Using TDP over IP

TDP supports two modes of communications: one directly over Ethernet, and one over IP. The straight to Ethernet L4 layer is faster and more dynamic than the IP layer, but it isn't possible to route TDP packets out of a single layer-2 domain. By using TDP over IP, you can connect to any remote machine over the Internet as follows:

  1. TDP must use the DNS resolver to get an IP address from a hostname (i.e. use the resolve=dns option). Configure the local host name and domain, and then make sure that gethostbyname() can resolve all the host names that you want to talk to (including the local machine):
    • Use hostname to set the host name.
    • Use setconf to set the _CS_DOMAIN configuration string to indicate your domain.
    • If the hosts aren't in a DNS database, create an appropriate name to host resolution file in /etc/hosts which includes the fully qualified node name (including domain) and change the resolver to use the host file instead of using the DNS server.

      (e.g. setconf _CS_RESOLVE lookup_file_bind)

      For more information on name resolution, see the "Name servers" section in TCP/IP Networking.

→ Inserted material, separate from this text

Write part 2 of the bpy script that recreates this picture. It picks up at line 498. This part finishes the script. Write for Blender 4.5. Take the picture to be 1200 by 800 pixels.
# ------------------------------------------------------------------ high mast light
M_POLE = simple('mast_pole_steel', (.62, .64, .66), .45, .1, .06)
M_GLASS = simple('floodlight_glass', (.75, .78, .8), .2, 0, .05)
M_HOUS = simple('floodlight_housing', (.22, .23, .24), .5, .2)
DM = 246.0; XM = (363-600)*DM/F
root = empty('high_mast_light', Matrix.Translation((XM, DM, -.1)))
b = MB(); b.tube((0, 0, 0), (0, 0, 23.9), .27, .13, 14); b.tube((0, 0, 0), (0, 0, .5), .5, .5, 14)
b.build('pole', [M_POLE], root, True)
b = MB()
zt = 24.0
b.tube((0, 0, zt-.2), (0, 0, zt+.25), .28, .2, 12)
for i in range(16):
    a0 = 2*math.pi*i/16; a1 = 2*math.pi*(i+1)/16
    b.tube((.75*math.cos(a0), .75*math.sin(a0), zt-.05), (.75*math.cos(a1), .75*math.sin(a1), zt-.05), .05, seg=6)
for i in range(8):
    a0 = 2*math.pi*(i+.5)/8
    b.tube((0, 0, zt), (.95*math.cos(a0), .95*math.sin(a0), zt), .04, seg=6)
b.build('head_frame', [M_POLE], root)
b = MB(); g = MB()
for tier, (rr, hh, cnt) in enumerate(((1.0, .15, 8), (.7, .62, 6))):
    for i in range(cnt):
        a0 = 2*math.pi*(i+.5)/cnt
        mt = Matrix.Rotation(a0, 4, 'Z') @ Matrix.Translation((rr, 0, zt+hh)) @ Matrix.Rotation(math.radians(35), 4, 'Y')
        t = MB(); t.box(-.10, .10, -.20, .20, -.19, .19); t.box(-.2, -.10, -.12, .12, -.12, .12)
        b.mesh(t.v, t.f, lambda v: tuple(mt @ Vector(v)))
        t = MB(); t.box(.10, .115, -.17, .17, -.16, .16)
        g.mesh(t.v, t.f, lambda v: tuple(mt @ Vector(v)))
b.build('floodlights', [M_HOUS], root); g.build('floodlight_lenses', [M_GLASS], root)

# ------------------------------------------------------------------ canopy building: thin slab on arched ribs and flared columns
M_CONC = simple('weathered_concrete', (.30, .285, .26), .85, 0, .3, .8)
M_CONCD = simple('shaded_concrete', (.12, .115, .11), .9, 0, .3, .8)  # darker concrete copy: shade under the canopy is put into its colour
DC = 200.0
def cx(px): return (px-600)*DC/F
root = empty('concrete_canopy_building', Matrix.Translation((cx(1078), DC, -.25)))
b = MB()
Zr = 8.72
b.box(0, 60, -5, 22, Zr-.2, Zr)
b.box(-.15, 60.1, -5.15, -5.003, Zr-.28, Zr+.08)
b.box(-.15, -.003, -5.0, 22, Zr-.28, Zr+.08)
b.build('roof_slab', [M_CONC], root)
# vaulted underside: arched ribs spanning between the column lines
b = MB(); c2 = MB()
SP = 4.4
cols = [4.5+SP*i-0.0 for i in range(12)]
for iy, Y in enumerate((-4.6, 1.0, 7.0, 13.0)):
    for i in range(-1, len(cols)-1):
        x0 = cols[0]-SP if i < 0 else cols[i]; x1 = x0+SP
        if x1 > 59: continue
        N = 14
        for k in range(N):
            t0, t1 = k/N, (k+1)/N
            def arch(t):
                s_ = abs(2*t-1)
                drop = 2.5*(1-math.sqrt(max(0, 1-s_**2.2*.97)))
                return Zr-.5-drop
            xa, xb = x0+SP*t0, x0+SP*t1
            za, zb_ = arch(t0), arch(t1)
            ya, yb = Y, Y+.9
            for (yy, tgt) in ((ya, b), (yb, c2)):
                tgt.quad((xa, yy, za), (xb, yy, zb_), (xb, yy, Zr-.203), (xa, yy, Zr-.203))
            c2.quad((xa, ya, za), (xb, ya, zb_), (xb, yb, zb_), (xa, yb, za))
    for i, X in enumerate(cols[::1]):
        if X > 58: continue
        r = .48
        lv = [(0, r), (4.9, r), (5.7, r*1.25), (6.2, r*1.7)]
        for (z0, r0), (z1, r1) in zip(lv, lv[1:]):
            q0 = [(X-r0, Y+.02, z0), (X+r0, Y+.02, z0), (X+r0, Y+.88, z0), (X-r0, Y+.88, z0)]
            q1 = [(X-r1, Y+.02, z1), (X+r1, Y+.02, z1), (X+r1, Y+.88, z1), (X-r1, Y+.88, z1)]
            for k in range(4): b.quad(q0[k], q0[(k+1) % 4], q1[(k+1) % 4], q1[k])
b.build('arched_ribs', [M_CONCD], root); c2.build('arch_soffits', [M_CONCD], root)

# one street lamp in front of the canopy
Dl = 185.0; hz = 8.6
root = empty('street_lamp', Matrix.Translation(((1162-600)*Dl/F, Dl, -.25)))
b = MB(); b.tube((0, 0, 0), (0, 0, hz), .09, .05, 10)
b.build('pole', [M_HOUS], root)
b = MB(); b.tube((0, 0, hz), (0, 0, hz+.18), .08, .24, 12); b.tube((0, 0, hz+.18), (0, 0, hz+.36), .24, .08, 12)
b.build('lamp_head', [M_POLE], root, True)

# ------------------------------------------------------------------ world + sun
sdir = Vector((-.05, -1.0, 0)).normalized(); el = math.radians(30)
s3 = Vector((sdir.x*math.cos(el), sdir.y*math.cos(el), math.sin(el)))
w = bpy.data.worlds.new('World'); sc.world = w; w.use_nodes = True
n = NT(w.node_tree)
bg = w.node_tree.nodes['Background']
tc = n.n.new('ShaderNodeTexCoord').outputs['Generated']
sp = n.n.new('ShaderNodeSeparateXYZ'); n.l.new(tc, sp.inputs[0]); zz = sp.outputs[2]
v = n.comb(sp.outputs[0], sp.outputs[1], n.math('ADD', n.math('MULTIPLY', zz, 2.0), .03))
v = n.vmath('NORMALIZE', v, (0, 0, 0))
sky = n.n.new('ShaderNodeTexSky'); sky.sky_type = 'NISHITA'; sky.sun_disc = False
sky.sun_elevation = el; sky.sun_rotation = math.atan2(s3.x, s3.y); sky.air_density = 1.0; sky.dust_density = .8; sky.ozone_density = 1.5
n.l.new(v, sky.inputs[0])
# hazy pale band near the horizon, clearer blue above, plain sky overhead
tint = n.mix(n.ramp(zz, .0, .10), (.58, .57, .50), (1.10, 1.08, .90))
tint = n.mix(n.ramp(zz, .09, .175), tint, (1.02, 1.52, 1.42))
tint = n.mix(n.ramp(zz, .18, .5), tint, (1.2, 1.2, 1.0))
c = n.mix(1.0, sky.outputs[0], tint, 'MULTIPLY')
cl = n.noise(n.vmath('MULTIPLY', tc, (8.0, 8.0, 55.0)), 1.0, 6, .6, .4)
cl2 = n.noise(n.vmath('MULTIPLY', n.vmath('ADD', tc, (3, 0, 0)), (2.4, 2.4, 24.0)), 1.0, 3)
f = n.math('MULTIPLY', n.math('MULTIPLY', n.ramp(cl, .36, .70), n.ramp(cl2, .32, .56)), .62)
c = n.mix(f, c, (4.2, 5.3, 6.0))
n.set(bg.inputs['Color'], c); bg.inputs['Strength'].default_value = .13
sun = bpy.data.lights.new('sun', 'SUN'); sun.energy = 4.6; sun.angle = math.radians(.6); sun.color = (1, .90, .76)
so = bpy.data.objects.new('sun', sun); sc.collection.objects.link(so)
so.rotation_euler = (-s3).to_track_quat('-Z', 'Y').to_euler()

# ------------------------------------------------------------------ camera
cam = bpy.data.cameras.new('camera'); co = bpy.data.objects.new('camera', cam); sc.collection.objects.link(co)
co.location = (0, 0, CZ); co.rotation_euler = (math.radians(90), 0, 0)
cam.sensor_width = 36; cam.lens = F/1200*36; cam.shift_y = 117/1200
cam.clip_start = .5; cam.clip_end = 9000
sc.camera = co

  2. Start (or mount) Qnet with the bind=ip,resolve=dns options. For example:
    io-pkt-v4-hc -di82544 -pqnet bind=ip,resolve=dns
      
    

    or:

    mount -Tio-pkt -o bind-ip,resolve=dns full_path_to_dll/lsm-qnet.so
      
    

With raw Ethernet transport, names automatically appear in the /net directory. This doesn't happen with TDP over IP; as you perform TDP operations (e.g. ls /net/host1), the entries are created as required.